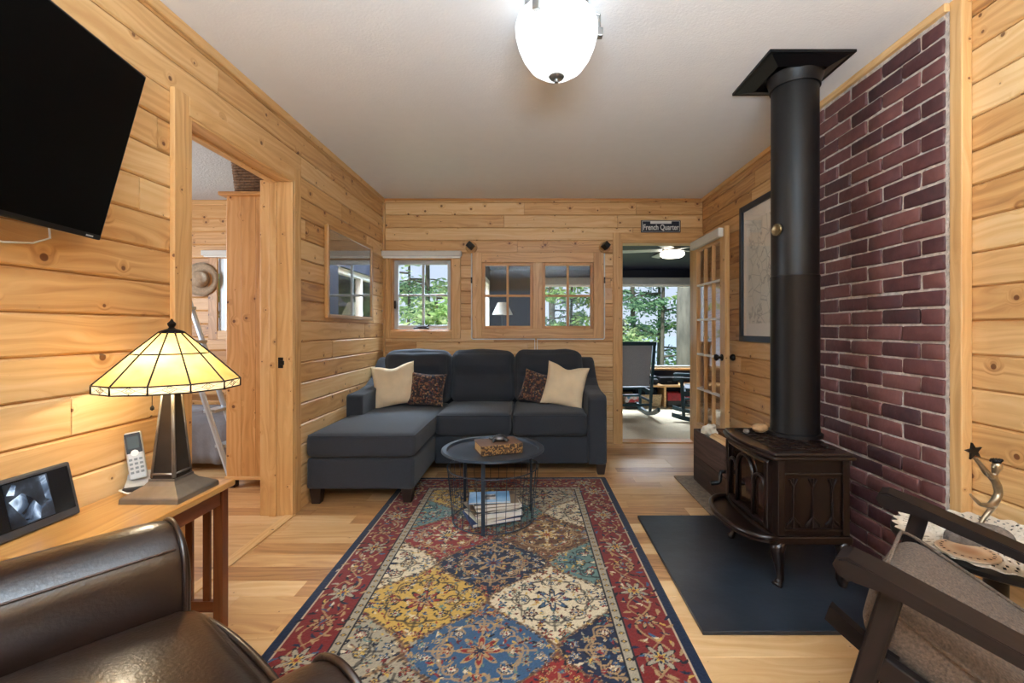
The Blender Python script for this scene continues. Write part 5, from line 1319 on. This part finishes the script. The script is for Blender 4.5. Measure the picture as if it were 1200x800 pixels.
for x in (-2.165, -1.70):
    for y in (3.285, 4.21):
        bm = BM(); bx(bm, x-.03, x+.03, y-.03, y+.03, 0, .06, .006); wpart('foot', bm, DKBRN, t)
t = thing('wicker_basket', 'dark wicker basket on top of the pine wardrobe', 'basket', (-1.93, 3.55, 2.112))
def basket(bm, x, y, z0, z1, w_, d_, m=14):
    for i in range(m):
        f = i/(m-1); z = z0+(z1-z0)*f; s = 1+.08*f; pts = []
        for cx, cy, a in ((w_/2*s-.04, d_/2*s-.04, 0), (-w_/2*s+.04, d_/2*s-.04, 1), (-w_/2*s+.04, -d_/2*s+.04, 2), (w_/2*s-.04, -d_/2*s+.04, 3)):
            for q in range(4): th = (a+q/3)*PI/2; pts.append((x+cx+.04*math.cos(th), y+cy+.04*math.sin(th), z))
        tube(bm, pts, (z1-z0)/m*.62, 6, True)
bm = BM(); basket(bm, 0, 0, .012, .27, .46, .52); build('woven_body', bm, WICKD, t, smooth=True)
bm = BM(); bx(bm, -.19, .19, -.24, .24, 0, .01, .003); build('basket_bottom', bm, WICKD, t)
t = thing('sun_hat', 'wide brimmed straw hat hanging on the bedroom wall', 'hat', (-3.29, 4.55, 1.63))
bm = BM(); lathe(bm, [(.165, .030), (.168, .034), (.12, .022), (.085, .018), (.082, .05), (.075, .09), (.05, .108), (0, .113)], 40); bmesh.ops.transform(bm, matrix=Matrix.Rotation(PI/2, 4, 'X'), verts=bm.verts); build('brim_and_crown', bm, STRAW, t, smooth=True)
bm = BM(); lathe(bm, [(.0842, .019), (.0842, .042), (.083, .043)], 40); bmesh.ops.transform(bm, matrix=Matrix.Rotation(PI/2, 4, 'X'), verts=bm.verts); build('hat_band', bm, mat('hat_band', '#8C7660', .9), t, smooth=True)
bm = BM(); tube(bm, [(0, 0, .04), (0, -.05, .04)], .006, 8); build('hat_peg', bm, BRONZED, t)
t = thing('step_ladder', 'pale folding step ladder standing in the bedroom', 'ladder', (-2.80, 3.55, 0))
for y in (3.40, 3.58):
    bm = BM(); tube(bm, [(-2.78, y, 1.60), (-2.25, y, .0)], .016, 8, flat=(1.4, .8)); wpart('front_rail', bm, LADDER, t)
    bm = BM(); tube(bm, [(-2.82, y, 1.60), (-3.1, y, .0)], .014, 8); wpart('rear_rail', bm, LADDER, t)
for k in range(1, 6):
    z = k*.26; x = -2.25-.53*z/1.6; bm = BM(); bx(bm, x-.045, x+.045, 3.41, 3.57, z-.012, z+.012, .003); wpart('step', bm, LADDER, t)
bm = BM(); bx(bm, -2.88, -2.72, 3.38, 3.60, 1.595, 1.625, .006); wpart('top_cap', bm, LADDER, t)
t = thing('daybed', 'wooden framed daybed with grey cover in the bedroom', 'bed', (-3.3, 4.2, 0))
for z in (.42, .52, .62):
    bm = BM(); bx(bm, -4.35, -2.30, 4.42, 4.45, z-.02, z+.02, .004); wpart('back_rail', bm, PINEK, t, wd=True)
for x in (-4.33, -2.32):
    for y in (3.72, 4.42): bm = BM(); bx(bm, x-.03, x+.03, y-.03, y+.03, 0, .68 if y > 4 else .40, .004); wpart('post', bm, PINEK, t, wd=True)
bm = BM(); cushion(bm, (-3.325, 4.06, .33), (1.9, .70, .16), .05, (0, 0, .02), 10); wpart('mattress', bm, GREYBL, t, smooth=True)
tb = thing('bed_blanket', 'grey blanket hanging over the front of the daybed', 'blanket', (-3.3, 3.7, .2))
bm = BM(); n = 60; g = []
for i in range(n+1):
    x = -4.2+1.85*i/n; col_ = []
    for j, (y, z) in enumerate(((4.0, .424), (3.8, .424), (3.68, .415), (3.655, .36), (3.645, .25), (3.64, .13), (3.64, .06))):
        f = max(0, (j-2)/4); col_.append(bm.verts.new((x, y-.018*f*math.sin(x*22)-.01*f*math.sin(x*47), z)))
    g.append(col_)
for i in range(n):
    for j in range(6): bm.faces.new((g[i][j], g[i+1][j], g[i+1][j+1], g[i][j+1]))
o = wpart('blanket_cloth', bm, GREYBL, tb, smooth=True); md = o.modifiers.new('s', 'SOLIDIFY'); md.thickness = .008

# ------------------------------------------------------------ sunroom furniture
rocking_chair('teal framed rocking chair with grey sling back facing the sunroom window', Matrix.Translation((1.235, 6.05, .0045)) @ Matrix.Rotation(math.radians(5), 4, 'Z'), TEAL, 'teal rocking chairs in the sunroom', SLING, False, .97, False)
rocking_chair('teal framed rocking chair half hidden behind the open glazed door', Matrix.Translation((2.13, 5.75, .0045)) @ Matrix.Rotation(math.radians(72), 4, 'Z'), TEAL, 'teal rocking chairs in the sunroom', SLING, False, .97, False)
t = thing('window_bench', 'low pale shelf bench under the sunroom picture window', 'bench', (1.4, 6.75, .004))
bm = BM(); bx(bm, .3, 2.85, 6.56, 6.95, .295, .325, .004); wpart('bench_top', bm, PINET, t, wd=True)
for x in (.32, 1.28, 1.92, 2.83): bm = BM(); bx(bm, x-.015, x+.015, 6.58, 6.95, .004, .295, .003); wpart('bench_upright', bm, PINET, t, wd=True)
t = thing('storage_basket', 'long wicker basket on the floor under the sunroom bench', 'basket', (1.60, 6.74, .006))
bm = BM(); basket(bm, 0, 0, .01, .17, .52, .28, 10); build('woven_body', bm, WICK, t, smooth=True)
bm = BM(); bx(bm, -.24, .24, -.12, .12, 0, .008); build('basket_bottom', bm, WICK, t)
RED = mat('red_box_print', '#A3202A', .4, var=.3, vscale=18)
def carton(c, s, m, lb, lid=BLKPL):
    t = thing('storage_box', lb, 'box', c, 0, 'boxes under the sunroom bench')
    bm = BM(); bx(bm, -s[0]/2, s[0]/2, -s[1]/2, s[1]/2, 0, s[2]*.45, .003); build('box_base', bm, lid, t)
    bm = BM(); bx(bm, -s[0]/2+.004, s[0]/2-.004, -s[1]/2+.004, s[1]/2-.004, s[2]*.45, s[2], .003); build('box_print', bm, m, t)
carton((1.42, 6.5, .0045), (.2, .10, .2), photo_cover('pink_white_print', [(.42, '#B3343A'), (.5, '#D9CFCB'), (.6, '#4A78A0')], 12), 'red and white printed box standing left of the wicker basket')
carton((2.06, 6.7, .0045), (.2, .2, .2), RED, 'red and black box beside the wicker basket under the bench')
carton((2.36, 6.7, .0045), (.24, .2, .2), RED, 'red and black box farthest right under the bench')
t = thing('dark_bundle', 'dark folded bundle lying in the long wicker basket', 'bundle', (1.66, 6.74, .10))
bm = BM(); cushion(bm, (0, 0, .08), (.34, .2, .15), .06, (0, 0, .02), 8, None, .012, 4); build('bundle_body', bm, mat('dark_cloth', '#20262E', .9), t, smooth=True)
bm = BM(); box(bm, (0, 0, .08), (.03, .215, .165), None, .01); build('bundle_strap', bm, mat('blue_strap', '#2F5476', .8), t)
t = thing('document_case', 'flat black case lying on the sunroom bench', 'case', (2.0, 6.76, .326))
bm = BM(); bx(bm, -.13, .13, -.12, .12, 0, .10, .012, 3); build('case_body', bm, BLKPL, t)
bm = BM(); bx(bm, -.03, .03, -.135, -.12, .03, .05, .005); build('case_handle', bm, GRYPL, t)
t = thing('seat_pad', 'long dark grey pad lying on the sunroom bench', 'pad', (1.55, 6.76, .3255))
bm = BM(); cushion(bm, (0, 0, .045), (.58, .30, .085), .035, (0, 0, .01), 8); build('pad_body', bm, mat('dark_grey_cloth', '#32343A', .9), t, smooth=True)
bm = BM(); tube(bm, [(-.27, -.148, .07), (0, -.153, .07), (.27, -.148, .07)], .005, 6); build('piping', bm, bpy.data.materials['dark_grey_cloth'], t)
t = thing('floor_lamp', 'black floor lamp with white cone shade in the sunroom corner', 'lamp', (-.42, 6.35, .0045))
bm = BM(); lathe(bm, [(0, 0), (.13, 0), (.13, .012), (.02, .025), (0, .026)], 32); build('base', bm, BLKIRON, t, smooth=True, autos=40)
bm = BM(); tube(bm, [(0, 0, .02), (0, 0, 1.42)], .010, 10); build('pole', bm, BLKIRON, t, smooth=True)
bm = BM(); lathe(bm, [(.145, 1.33), (.065, 1.50), (.06, 1.50), (.14, 1.33)], 32); o = build('lamp_shade', bm, mat('white_shade', '#E8E4DA', .8, var=.03), t, smooth=True, autos=40)
cf = thing('ceiling_fan', 'white ceiling fan with lit round light in the sunroom', 'ceiling fan', (1.78, 5.8, 2.245))
bm = BM(); lathe(bm, [(0, .03), (.07, .03), (.06, -.02), (.015, -.03), (.015, -.06), (.11, -.07), (.115, -.12), (0, -.125)], 32); build('motor', bm, BRONZE, cf, smooth=True, autos=40)
GLOW = mat('fan_light_glass', '#FFFFFF', .4, var=.01, emit=('#FFF3E0', 3.0))
bm = BM(); lathe(bm, [(.135, -.125), (.15, -.14), (.15, -.17), (.12, -.195), (0, -.20)], 36); build('light_bowl', bm, GLOW, cf, smooth=True, autos=50)
for k in range(5):
    a = k*2*PI/5+2.9; bm = BM(); R = Euler((math.radians(0), 0, a)); box(bm, (.38*math.cos(a), .38*math.sin(a), -.10), (.52, .12, .008), Matrix.Rotation(a, 3, 'Z') @ Matrix.Rotation(math.radians(8), 3, 'X'), .003); build('blade', bm, FRM, cf)

# ------------------------------------------------------------ outdoors
bm = BM(); vs = [bm.verts.new(p) for p in ((-40, 7.3, -.6), (40, 7.3, -.6), (40, 30, -1.6), (-40, 30, -1.6))]; bm.faces.new(vs); 
bm.faces.new([bm.verts.new(p) for p in ((-40, 4.66, -.6), (SX0-.1, 4.66, -.6), (SX0-.1, 7.3, -.6), (-40, 7.3, -.6))])
build('ground', bm, mat('forest_floor', '#8FA070', 1, var=.4, vscale=2), kind='structure')
bm = BM(); vs = [bm.verts.new(p) for p in ((-120, 30, -1.5), (120, 30, -1.5), (120, 160, -1.5), (-120, 160, -1.5))]; bm.faces.new(vs); build('lake_water', bm, mat('lake_surface', '#A9C4D6', .15, var=.06, vscale=.5), kind='structure')
def leafmat(name, a, b_):
    m, n, l, b = new_mat(name); out = n['Material Output']; at = n.new('ShaderNodeAttribute'); at.attribute_name = 'tone'
    c = ramp(n, l, at.outputs['Fac'], [(0, a), (1, b_)]); l.new(c, b.inputs[0]); b.inputs['Roughness'].default_value = .6
    tl_ = n.new('ShaderNodeBsdfTranslucent'); l.new(c, tl_.inputs[0]); mx = n.new('ShaderNodeMixShader'); mx.inputs[0].default_value = .45
    l.new(b.outputs[0], mx.inputs[1]); l.new(tl_.outputs[0], mx.inputs[2]); l.new(mx.outputs[0], out.inputs[0]); return m
LEAF1 = leafmat('bright_leaves', '#5F8A45', '#A9C87E'); LEAF2 = leafmat('hemlock_needles', '#38604A', '#7FA67A'); LEAF3 = leafmat('pale_leaves', '#8FB57A', '#CFE0A8')
def leaf_cards(bm, tl, pts, s, rnd):
    for p in pts:
        a = Vector((rnd.gauss(0, 1), rnd.gauss(0, 1), rnd.gauss(0, .6))).normalized(); b_ = a.orthogonal().normalized(); L = s*rnd.uniform(.6, 1.3)
        v = [bm.verts.new(p+a*L), bm.verts.new(p+b_*L*.45), bm.verts.new(p-a*L), bm.verts.new(p-b_*L*.45)]; f = bm.faces.new(v); f[tl] = rnd.random()
def tree(name, label, x, y, h, r, crown, lm, seed, low=.2, group='trees outside the windows', dens=1400, ls=.09, spread=1.6):
    rnd = random.Random(seed); t = thing(name, label, 'tree', (x, y, -.7), 0, group)
    bm = BM(); pts = [(.15*math.sin(i*.9+seed)*r*2, .1*math.cos(i)*r, h*i/8) for i in range(9)]; tube(bm, pts, [r*(1-.07*i) for i in range(9)], 12); build('trunk', bm, BARK, t, smooth=True)
    bm = BM(); tl = bm.faces.layers.float.new('tone'); br = BM(); P = []
    for k in range(crown):
        z = h*rnd.uniform(low, .98); a = rnd.uniform(0, 2*PI); l = spread*rnd.uniform(.5, 1.1)
        e = Vector((l*math.cos(a), l*math.sin(a), z-.12*l+rnd.uniform(-.1, .25))); s0 = Vector((0, 0, z)); tube(br, [s0, s0.lerp(e, .5)+Vector((0, 0, .08)), e], [.03, .018, .006], 5)
        for q in range(dens//crown):
            f = rnd.uniform(.2, 1.05); P.append(s0.lerp(e, f)+Vector((rnd.gauss(0, .16), rnd.gauss(0, .16), rnd.gauss(0, .07))))
    leaf_cards(bm, tl, P, ls, rnd); build('branches', br, BARK, t); build_raw('foliage', bm, lm, None, t); return t
tree('pine_tree', 'thick trunked tree close outside the sunroom picture window', 3.22, 9.3, 9, .24, 12, LEAF2, 3, .75)
tree('hemlock_tree', 'slim hemlock just left of the thick tree outside the sunroom', 2.92, 10.2, 7, .05, 26, LEAF2, 4, .12, dens=2200, ls=.06, spread=.9)
tree('hemlock_tree', 'slim bare hemlock second from the thick tree outside the sunroom', 3.22, 11.6, 7, .05, 22, LEAF2, 5, .12, dens=1600, ls=.06, spread=1.0)
tree('young_maple', 'bright green young maple seen through the doorway window', 2.3, 11.5, 2.1, .04, 20, LEAF3, 6, .1, dens=1500, ls=.065, spread=1.1)
tree('young_maple', 'bright green maple seen through the right pane of the paired windows', .95, 11, 3.4, .05, 20, LEAF1, 7, .15, dens=1700, spread=.9)
tree('hemlock_tree', 'tall slim tree with sparse branches beyond the paired windows', .55, 12.5, 8, .10, 18, LEAF2, 8, .25, dens=1200, ls=.06)
tree('young_maple', 'pale green low maple filling the left window bottom', -2.2, 10.5, 2.6, .04, 22, LEAF3, 9, .12, dens=2300, spread=1.2)
tree('young_maple', 'mid green maple at the right of the left window', -1.75, 9.6, 2.7, .04, 18, LEAF1, 10, .15, dens=1700, spread=.8)
tree('hemlock_tree', 'slim forked tree standing in the middle of the left window', -2.55, 11.0, 6.5, .07, 26, LEAF2, 11, .2, dens=1900, ls=.06, spread=1.4)
tree('young_maple', 'green tree beyond the bedroom window', -6.2, 9.5, 4, .06, 20, LEAF1, 12, .15, dens=1500)
tree('young_maple', 'leafy tree on the far right beyond the french door glass', 4.5, 11, 4, .06, 22, LEAF1, 13, .1, dens=2000)
tree('young_maple', 'leafy tree beyond the side window of the sunroom', -3.4, 12.5, 4.2, .06, 24, LEAF3, 15, .1, dens=2000)
tree('hemlock_tree', 'distant hemlock at the lake edge behind the maples', 4.2, 19, 9, .12, 30, LEAF2, 14, .15, dens=2200, ls=.12, spread=1.8)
━━━━━━
» What you have to do
Answer with one number: how many lines in the listing hold "from".

» Correct result
2